Everything works well except that the below excerpt prints "|" characters one by one instead of all at once. This looks cool but is of no consequence for my measurements and just adds latency to the measurement taking.


while [ "$i" -le "$MaxValue" ]
do
echo -n "|"
i=`expr $i + 1`
done

I would match rather get rid of the WHILE loop and use ECHO alone if there was a way to make echo print a $MaxValue length of "|" characters in a single statement.

If that's impossible I was thinking using if/then statements, one for each $MaxValue from 1 to 80. I tested it and it works fast but it doesn't seem very elegant.

Thanks all. I am a bash script beginner so be easy on me.

ghostdog74
October 28th, 2009, 04:28 PM
maybe i don't understand your problem, but you can use printf instead of echo

Arndt
October 28th, 2009, 04:34 PM
I am writing a bash script that will take quick measurements and visualize them on screen in a form of a scrolling histogram.

Everything works well except that the below excerpt prints "|" characters one by one instead of all at once. This looks cool but is of no consequence for my measurements and just adds latency to the measurement taking.


while [ "$i" -le "$MaxValue" ]
do
echo -n "|"
i=`expr $i + 1`
done

I would match rather get rid of the WHILE loop and use ECHO alone if there was a way to make echo print a $MaxValue length of "|" characters in a single statement.

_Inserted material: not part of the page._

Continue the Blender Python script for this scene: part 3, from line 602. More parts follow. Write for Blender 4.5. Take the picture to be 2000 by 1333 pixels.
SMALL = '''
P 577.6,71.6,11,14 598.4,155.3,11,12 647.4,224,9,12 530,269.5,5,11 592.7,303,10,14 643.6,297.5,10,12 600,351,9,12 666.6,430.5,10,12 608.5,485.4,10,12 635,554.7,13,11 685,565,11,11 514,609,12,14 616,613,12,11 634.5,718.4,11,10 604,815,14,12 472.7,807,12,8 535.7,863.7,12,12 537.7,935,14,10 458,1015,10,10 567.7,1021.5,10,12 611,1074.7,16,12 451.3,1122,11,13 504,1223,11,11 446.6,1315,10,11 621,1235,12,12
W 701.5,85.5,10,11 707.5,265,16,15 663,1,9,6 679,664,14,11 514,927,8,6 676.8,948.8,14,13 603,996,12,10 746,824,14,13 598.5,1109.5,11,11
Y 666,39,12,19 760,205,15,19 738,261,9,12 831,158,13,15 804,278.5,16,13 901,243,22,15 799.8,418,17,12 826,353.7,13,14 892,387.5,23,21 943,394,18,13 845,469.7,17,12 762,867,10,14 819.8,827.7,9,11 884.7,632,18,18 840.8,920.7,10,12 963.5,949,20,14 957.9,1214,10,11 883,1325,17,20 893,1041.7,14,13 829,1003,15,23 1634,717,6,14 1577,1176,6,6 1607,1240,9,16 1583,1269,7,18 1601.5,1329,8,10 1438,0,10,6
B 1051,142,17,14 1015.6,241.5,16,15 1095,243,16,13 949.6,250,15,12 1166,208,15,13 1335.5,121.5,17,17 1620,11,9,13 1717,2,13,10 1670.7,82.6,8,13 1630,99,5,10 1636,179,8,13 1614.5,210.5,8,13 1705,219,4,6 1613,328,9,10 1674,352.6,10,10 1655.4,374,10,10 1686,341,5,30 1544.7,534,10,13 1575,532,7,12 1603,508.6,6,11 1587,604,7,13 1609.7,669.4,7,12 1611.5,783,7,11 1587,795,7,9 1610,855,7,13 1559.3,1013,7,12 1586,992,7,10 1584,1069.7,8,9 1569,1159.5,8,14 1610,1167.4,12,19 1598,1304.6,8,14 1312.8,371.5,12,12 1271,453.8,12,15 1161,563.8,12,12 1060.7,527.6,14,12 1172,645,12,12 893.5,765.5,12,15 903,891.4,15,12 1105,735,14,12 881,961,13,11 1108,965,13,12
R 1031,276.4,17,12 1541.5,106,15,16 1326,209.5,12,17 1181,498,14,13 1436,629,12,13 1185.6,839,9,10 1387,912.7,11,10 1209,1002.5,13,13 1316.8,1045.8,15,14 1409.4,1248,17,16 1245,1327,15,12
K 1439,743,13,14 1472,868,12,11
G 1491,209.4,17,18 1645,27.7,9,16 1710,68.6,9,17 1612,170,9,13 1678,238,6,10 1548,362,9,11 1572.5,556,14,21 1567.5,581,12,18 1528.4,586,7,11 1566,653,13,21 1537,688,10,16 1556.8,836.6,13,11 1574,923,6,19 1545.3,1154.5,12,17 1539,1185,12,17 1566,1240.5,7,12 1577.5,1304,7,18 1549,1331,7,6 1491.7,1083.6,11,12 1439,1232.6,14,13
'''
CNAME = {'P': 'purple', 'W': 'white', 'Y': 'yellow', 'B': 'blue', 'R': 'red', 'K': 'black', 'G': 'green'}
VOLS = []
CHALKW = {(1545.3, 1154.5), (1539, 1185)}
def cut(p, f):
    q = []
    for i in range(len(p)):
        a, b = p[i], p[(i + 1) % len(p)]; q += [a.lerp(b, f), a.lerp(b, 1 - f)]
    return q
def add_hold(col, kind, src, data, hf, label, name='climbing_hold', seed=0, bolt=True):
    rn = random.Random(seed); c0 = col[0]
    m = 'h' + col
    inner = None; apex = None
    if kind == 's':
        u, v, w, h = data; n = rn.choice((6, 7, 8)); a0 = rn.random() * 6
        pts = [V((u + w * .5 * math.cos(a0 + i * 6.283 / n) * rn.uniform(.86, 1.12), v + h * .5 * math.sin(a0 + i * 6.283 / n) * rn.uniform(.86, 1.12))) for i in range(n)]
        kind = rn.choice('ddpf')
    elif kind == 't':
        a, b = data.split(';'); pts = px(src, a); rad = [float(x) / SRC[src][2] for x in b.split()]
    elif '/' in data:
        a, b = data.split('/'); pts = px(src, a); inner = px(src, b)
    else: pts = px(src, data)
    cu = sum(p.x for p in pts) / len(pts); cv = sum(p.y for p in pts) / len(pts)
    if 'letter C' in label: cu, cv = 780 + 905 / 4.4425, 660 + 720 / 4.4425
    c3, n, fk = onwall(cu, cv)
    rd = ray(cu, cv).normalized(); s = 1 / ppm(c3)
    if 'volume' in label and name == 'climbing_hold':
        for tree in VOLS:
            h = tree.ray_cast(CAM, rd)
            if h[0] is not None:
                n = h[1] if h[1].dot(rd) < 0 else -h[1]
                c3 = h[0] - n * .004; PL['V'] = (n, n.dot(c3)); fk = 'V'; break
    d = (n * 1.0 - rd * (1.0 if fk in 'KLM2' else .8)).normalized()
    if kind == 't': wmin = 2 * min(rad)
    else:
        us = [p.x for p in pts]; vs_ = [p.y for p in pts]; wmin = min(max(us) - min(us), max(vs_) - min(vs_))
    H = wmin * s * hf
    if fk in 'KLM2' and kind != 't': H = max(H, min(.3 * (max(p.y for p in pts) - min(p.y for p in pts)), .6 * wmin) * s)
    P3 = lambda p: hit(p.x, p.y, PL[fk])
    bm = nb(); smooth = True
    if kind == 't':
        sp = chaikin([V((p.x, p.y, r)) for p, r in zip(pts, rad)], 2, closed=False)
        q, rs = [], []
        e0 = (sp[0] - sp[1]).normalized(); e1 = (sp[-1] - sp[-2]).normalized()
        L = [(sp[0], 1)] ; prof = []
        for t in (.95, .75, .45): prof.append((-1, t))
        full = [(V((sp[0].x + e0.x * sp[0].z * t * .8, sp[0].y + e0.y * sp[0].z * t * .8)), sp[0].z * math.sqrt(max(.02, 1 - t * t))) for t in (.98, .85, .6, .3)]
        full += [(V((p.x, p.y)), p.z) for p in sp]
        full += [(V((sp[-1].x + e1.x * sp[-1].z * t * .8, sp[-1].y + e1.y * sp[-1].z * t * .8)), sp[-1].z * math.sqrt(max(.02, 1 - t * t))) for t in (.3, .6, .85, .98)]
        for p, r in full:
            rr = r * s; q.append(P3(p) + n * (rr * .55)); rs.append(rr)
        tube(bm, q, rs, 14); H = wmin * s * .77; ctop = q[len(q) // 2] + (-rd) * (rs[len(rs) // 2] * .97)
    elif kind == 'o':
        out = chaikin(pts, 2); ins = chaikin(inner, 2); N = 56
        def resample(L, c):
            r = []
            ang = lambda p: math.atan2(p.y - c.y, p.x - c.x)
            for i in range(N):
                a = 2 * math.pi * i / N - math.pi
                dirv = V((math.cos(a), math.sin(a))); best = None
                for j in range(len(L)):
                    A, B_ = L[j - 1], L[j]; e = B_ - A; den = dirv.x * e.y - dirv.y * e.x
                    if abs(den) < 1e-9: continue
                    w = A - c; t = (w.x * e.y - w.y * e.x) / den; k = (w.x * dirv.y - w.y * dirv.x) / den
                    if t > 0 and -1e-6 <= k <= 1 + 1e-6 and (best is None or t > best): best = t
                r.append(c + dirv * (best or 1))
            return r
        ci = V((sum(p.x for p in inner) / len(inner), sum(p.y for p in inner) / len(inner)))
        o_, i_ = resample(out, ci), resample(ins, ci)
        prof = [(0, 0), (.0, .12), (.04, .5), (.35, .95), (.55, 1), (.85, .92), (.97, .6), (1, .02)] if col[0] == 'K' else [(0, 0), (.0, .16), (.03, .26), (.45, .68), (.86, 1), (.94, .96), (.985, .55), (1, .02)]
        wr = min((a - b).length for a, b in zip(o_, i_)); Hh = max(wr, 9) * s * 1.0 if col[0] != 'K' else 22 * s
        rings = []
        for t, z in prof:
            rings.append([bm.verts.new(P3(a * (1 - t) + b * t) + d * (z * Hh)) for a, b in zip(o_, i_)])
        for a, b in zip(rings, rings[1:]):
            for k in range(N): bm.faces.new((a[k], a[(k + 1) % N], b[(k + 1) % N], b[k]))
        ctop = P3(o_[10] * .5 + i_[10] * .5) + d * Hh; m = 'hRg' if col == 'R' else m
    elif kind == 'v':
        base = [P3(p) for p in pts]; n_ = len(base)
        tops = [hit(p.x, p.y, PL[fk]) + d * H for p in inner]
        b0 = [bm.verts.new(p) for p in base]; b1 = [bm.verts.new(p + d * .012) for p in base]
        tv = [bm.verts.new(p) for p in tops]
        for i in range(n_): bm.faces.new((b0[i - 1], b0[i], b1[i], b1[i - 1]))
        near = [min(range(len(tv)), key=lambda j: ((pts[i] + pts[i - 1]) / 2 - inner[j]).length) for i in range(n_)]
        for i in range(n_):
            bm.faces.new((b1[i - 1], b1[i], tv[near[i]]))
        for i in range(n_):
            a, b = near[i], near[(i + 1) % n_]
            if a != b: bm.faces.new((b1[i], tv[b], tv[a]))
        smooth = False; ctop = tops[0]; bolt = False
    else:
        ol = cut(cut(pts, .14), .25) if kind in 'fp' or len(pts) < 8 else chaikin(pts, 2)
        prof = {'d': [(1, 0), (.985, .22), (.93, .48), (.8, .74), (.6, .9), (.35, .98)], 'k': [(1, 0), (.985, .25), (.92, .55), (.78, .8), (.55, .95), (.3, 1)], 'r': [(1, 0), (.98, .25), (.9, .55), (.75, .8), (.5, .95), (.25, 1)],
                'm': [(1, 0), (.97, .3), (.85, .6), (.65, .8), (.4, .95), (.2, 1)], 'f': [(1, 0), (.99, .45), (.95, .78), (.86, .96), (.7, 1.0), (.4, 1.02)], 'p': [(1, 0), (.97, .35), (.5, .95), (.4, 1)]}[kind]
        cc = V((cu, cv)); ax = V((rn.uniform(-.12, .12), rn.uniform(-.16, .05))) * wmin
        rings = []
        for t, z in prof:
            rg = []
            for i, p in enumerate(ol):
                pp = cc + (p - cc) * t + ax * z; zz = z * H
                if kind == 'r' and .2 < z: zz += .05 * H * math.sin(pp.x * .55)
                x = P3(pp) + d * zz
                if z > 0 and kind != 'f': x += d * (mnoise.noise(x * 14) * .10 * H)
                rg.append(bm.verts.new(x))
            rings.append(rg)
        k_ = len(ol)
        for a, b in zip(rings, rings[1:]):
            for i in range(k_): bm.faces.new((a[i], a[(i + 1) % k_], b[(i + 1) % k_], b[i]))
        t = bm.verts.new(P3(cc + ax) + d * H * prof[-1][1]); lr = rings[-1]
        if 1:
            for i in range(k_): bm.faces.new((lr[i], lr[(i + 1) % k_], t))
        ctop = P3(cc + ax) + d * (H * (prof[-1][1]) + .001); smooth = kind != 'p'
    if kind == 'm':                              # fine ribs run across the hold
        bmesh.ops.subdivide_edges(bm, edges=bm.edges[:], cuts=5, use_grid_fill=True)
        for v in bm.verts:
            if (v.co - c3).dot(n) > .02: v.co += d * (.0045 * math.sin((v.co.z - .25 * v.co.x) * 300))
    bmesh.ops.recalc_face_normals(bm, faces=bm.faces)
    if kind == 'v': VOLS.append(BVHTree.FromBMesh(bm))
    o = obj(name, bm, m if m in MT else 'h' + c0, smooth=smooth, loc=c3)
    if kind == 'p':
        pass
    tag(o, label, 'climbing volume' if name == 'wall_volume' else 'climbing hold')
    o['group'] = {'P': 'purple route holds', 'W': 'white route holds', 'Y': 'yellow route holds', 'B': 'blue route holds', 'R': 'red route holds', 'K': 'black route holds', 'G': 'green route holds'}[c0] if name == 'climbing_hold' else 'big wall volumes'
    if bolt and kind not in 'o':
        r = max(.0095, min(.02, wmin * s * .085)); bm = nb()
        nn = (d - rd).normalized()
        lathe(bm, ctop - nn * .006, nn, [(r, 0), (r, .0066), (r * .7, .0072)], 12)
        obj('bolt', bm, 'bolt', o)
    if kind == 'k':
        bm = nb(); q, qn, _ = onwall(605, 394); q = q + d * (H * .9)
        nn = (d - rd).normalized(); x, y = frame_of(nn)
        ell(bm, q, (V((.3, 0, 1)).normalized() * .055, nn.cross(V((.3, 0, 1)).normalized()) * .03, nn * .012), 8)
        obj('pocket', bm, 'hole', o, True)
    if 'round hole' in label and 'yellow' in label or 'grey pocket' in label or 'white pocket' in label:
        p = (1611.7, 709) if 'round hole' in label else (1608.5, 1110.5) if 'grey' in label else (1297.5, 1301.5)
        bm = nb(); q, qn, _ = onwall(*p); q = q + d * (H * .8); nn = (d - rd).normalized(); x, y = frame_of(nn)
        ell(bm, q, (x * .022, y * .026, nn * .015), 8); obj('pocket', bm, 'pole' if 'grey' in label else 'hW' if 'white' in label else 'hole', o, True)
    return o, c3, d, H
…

If that's impossible I was thinking using if/then statements, one for each $MaxValue from 1 to 80. I tested it and it works fast but it doesn't seem very elegant.

Thanks all. I am a bash script beginner so be easy on me.

You can construct the string in a loop, and then output it:


i=0
s=""

while [ $i -le 10 ]
do
s="|$s"
i=`expr $i + 1`
done

echo $s

geirha
October 28th, 2009, 11:14 PM
printf "%.s|" {1..10}

BTW, expr is a command used in ancient shells to do arithmetics. POSIX shells, including bash, has special syntax for it.

a=2 b=3; echo $((a+b))

If you want to learn bash-scripting properly, read http://mywiki.wooledge.org/BashGuide

kakotako
October 29th, 2009, 06:54 AM
printf "%.s|" {1..10}


This works but I could not figure out how to use a variable in place of "10" in {1..10}. I looked around and found this:


length=40
printf -v line '%*s' "$length"
echo ${line// /-}


which runs faster some 30% than what I had before. I still prefer your single line solution if I could get it to work. Thanks for the excelent link too.

geirha
October 29th, 2009, 09:45 AM
Well, you could make a function ...


repeat() { # $1 - string to repeat, $2 - number
(($# == 2)) || return # number of arguments is two, else return
local i
for ((i=0; i < $2; i++)); do
printf '%s' "$1"
done
}

$ repeat ha 10
hahahahahahahahahaha

kakotako
October 30th, 2009, 12:46 AM
Thanks Geirha. I am humbled by your scripting skills. I slightly modified your suggestion using a function and my script now runs 33% faster than before.